The Journal of the Economic Science Association (JESA) is dedicated to advancing theoretical, empirical, methodological and policy-relevant knowledge using experimental economic methods. JESA promotes research pioneering and advancing laboratory and field methods to address important economic questions that are difficult to examine using naturally occurring data. JESA is open to all areas of inquiry in economics and at the intersection of economics and other disciplines including but not limited to psychology, political science, statistics, finance, marketing, and organizational behavior. 

JESA focuses on publishing shorter papers (original articles, methodological pieces, surveys, comments on recently published experimental papers), and article types that are important yet under-represented in the experimental literature (i.e., replications, minor extensions, robustness checks, meta-analyses, good experimental designs even if obtaining null results, and registered reports). JESA periodically publishes special issues with themes of particular interest for economics experiments, including articles solicited from leading scholars both within and outside of experimental economics.   

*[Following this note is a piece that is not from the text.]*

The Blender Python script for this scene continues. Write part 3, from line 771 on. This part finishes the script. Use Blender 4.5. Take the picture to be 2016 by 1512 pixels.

JESA advances experimental economics by bringing together innovative research that meets professional standards of experimental method, but without editorial bias towards specific orientations. All papers will be reviewed through the standard, anonymous-referee procedure and all accepted manuscripts will be subject to the approval of both editors. Authors are expected to submit separate data and instruction appendices which will be attached to the journal's web page upon publication. 

The journal is published under the auspices of the Economic Science Association (https://www.economicscience.org), a professional organization devoted to using controlled experiments to learn about economic behavior. JESA is a companion journal to Experimental Economics which will publish longer original articles (excluding meta-analyses), together with longer surveys and methodologies.